One of the clients was Ted Waite, the head of a growing computer company called Gateway. Waite wanted to buy a notebook computer company in the Chicago area. Snyder looked into it and suggested he take a pass.

The two hit it off and Waite eventually asked him to move to South Dakota and help him run Gateway. Waite knew marketing and products, but needed someone to manage the operation. That’s where Snyder came in. He jumped at the opportunity.

"This place was literally one metal building with a gravel parking lot and an alfalfa field when I got out there," Snyder remembered. "We couldn’t even get to our house because it was in back of an alfalfa field covered with mud."

Snyder watched the company grow from 763 employees when he started to 10,000. He loved the experience, but when Waite wanted to move the company to California, Snyder said he wanted to return to Michigan.
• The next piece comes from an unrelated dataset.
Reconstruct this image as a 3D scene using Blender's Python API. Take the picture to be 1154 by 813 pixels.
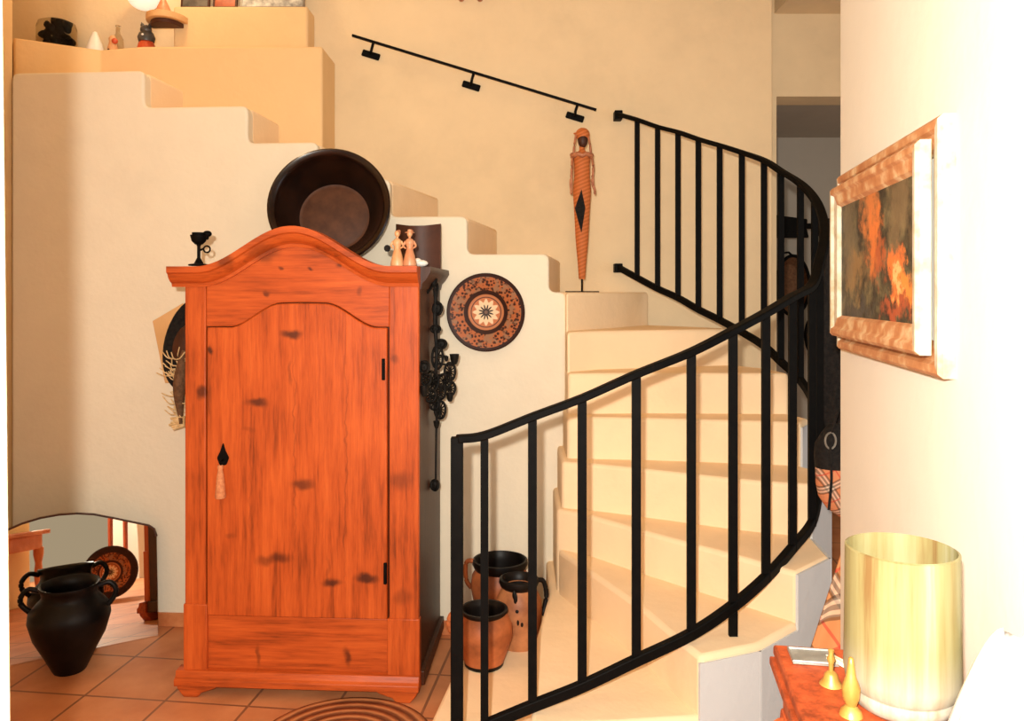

He stayed on the Gateway board, but his full-time job was getting into venture capital funds, which is what he was doing when he decided to run for governor.

His partners agreed to handle the day-to-day operations while Snyder took the leap.

As for Snyder being governor on Jan. 1, 2011, Dunn, said Snyder will make a good one.

"Rick’s success in life doesn’t surprise me. He was always different from the other kids. He is one of the smartest people I’ve ever met, and he was always focused," Dunn said. "He’s has great moral character. He’s driven to be successful at whatever he does and I hope that translates well for him as governor."

Dunn was given another crack at the nerd question. After going through the origins of Snyder’s remarkable scholastic and business successes, was he sure his old friend wasn’t a nerd?

Dunn wavered.

"I guess I should caution you," he said.

"I don’t think he’s a nerd, but my wife thinks we both are. I guess you ought to take what I say with a grain of salt."

"So maybe it doesn’t take one to know one, after all," he was asked.

"Maybe I’m in nerd denial myself," he said.